Janelle Maes, OSB | May 31, 2023

Luke brings us to the biblical stage with the meeting of two pregnant women who Reid and Scottoroff, two women theologians, describe as “Women of spirit birthing hope,” “one a pregnant crone and the other an unmarried bride suspected of adultery” (p. 261). Both women have no worldly status; in fact, they are considered poor and of little account with the powers that be. Yet Luke uses them to loudly proclaim salvation to the world. 

Luke does not emphasize the charity of Mary coming to Elizabeth’s aid, especially since Mary left when most of the work was to be done after the birth. The Jerome commentary says it was also unlikely that a 14-year-old could make the four-day journey through the hill country. However, women theologians today use this encounter to inspire women to support one another with listening, empathy, and encouragement. Thus, we do empower one another. This is one of the few places in the Bible where men are not involved.  We know Zechariah is around, but he is mute since he doubted the angel’s message.

In this Gospel both women speak prophecies with their words and the children they have in their wombs. Elizabeth speaks of God’s saving work with these spirit-driven words: “that the mother of my Lord should come to me…blessed is the fruit of your womb…and blessed is she who believed that there would be a fulfillment of what was spoken to her from the Lord.” Here Elizabeth recognizes that God is working through Mary to bring about the messianic age. Both women are overcome with joy.

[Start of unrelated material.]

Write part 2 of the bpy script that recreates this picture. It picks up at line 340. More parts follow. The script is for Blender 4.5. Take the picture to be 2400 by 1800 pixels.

Mary’s song, the Magnificat, has also come down through the ages and is recognized as a protest against the oppression of the lowly who are poor, who are powerless and many who are women.  Deitrich Bonhoeffer describes it as follows: “It is at once the most passionate, the wildest, one might even say the most revolutionary Advent hymn ever sung. This is not the gentle, tender, dreamy Mary whom we sometimes see in paintings; this is the passionate, surrendered, proud, enthusiastic Mary who speaks out here. This song has none of the sweet, nostalgic, or even playful tones of some of our Christmas carols. It is instead a hard, strong, inexorable song about collapsing thrones and humbled lords of this world, about the power of God and the powerlessness of humankind. These are the tones of the women prophets of the Old Testament that now come to life in Mary’s mouth” (p. 269).

Some saw this song so subversive that during the 1980’s it was banned from public recitation for a time in Guatemala. Just think, Sisters, what we can be unleashing when we pray this song daily. We pray for our country, the world, and the Church—all the oppression caused by these institutions. We trust in God’s care just as these two women did so long ago. We may not see the results immediately, but we know God works in mysterious ways.

What else do we take from this Gospel? We encourage one another, we celebrate with one another, we support one another, and we empower one another much as these two women did. So, on this feast of the Visitation let us rejoice in God our Savior and thank God for our part in salvation history.

References are from Truly Our Sister by Elizabeth Johnson.